CHAPTER I
CHAP-BOOKS AND BALLADS

Children and the Supernatural—Steele’s Account of a boy’s reading—Characteristics of chap-book “histories”—Folk-lore and legendary settings—The History of Friar BaconFortunatus—Other chap-book survivals—The Georgian Autolycus—Travellers’ tales—A great chap-book—Books for men and children—Chap-books and ballads—Treatment of romances—The fairy world—Legend and history—Border and Robin Hood ballads.

Steele’s account of his two god-children[1] (perhaps the choicest of his Tatler papers) discovers the weak point of Locke’s philosophy. Nothing could so shake a blind faith in Æsop as the frank words of Steele’s little boy who, at eight years old, although he was “a very great Historian in Æsop’s Fables”, declared “that he did not delight in that Learning, because he did not believe they were true”.

His sister Betty defied Mr. Locke upon another side, for she dealt “chiefly in Fairies and Sprights”; and would “terrifie the Maids with her Accounts” till they were afraid to go up to bed.

Now, neither of these children had the least difficulty about the supernatural. The boy could have believed in beasts that talked; but he detected the man inside the lion’s skin: the man that pointed a moral. These Fables, once understood as ridiculing the follies of mankind, were no longer “true”; but there were other stories of the boy’s own choosing which, though full of magic, were true to the spirit of their kind.
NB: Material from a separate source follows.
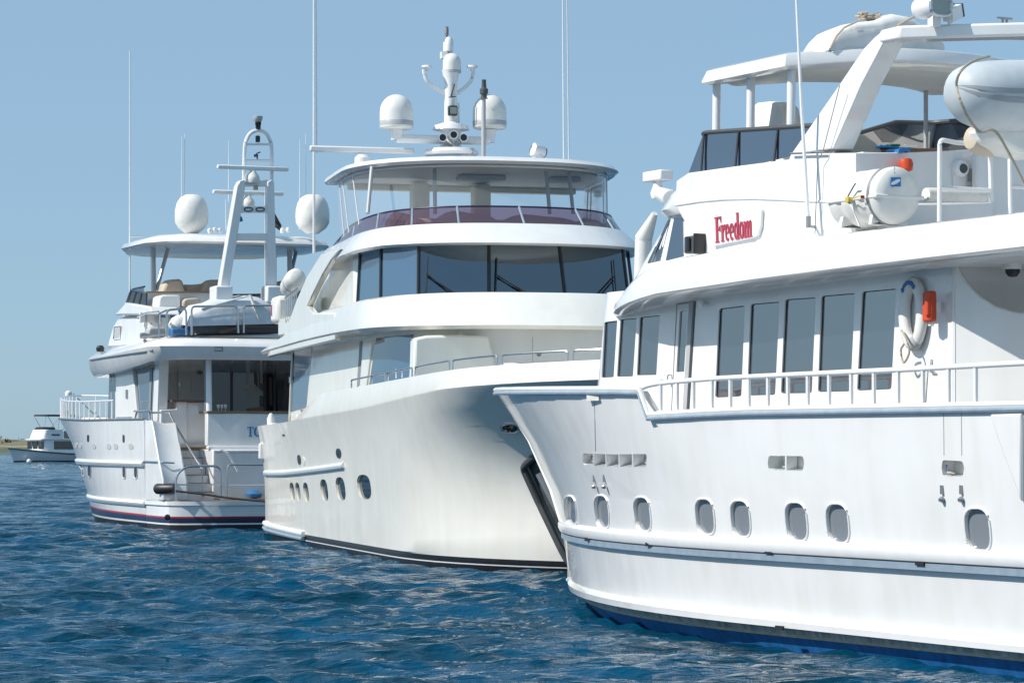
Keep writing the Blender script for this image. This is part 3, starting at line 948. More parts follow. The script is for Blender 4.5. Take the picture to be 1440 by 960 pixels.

Steele says he had “very much turned his studies for about a Twelvemonth past into the Lives and Adventures of Don Bellianis of Greece, Guy of Warwick, the Seven Champions, and other Historians of that Age”.

Not only does the sympathetic godfather enter into these literary adventures, as Mr. Locke, with all his wisdom, never could have done, but he knows the virtue of an unpointed moral: the boy, he says, “had made Remarks, which might be of Service to him during the Course of his whole Life. He would tell you the Mismanagements of John Hickathrift, find Fault with the passionate Temper in Bevis of Southampton and loved St. George for being the Champion of England; and by this Means had his Thoughts insensibly moulded into the Notions of Discretion, Virtue and Honour”.

In the reign of Anne, these stirring “Histories” were a part of every pedlar’s stock-in-trade. They were sold at fairs or hawked from door to door; and a boy that could never stumble through the maze of a seventeenth century folio might read as many romances as he had halfpence. Some had been among the earliest printed books. They were mostly from French originals, though Sir Bevis and Sir Guy had been “Chevaliers d’Angleterre” from the beginning. The chap-book Seven Champions and Life and Death of St. George were both based on Richard Johnson’s History of the Seven Champions, a medley of other romances in which Caxton’s “Saynt George of Capadose” had become St. George of Coventry. But the romance spirit was cosmopolitan, born of the Crusades, and foreign champions like Don Bellianis of Greece were hardly less popular.[2]

Late writers varied the old adventures; but the chap-book printer, who did his own editing, cut down the heavy matter of the folios to a bare chain of incidents. His words were few and ill-chosen, he had neither style nor grammar; but the core of interest was sound: the stories touched the imagination of his readers like ballads and fairy tales.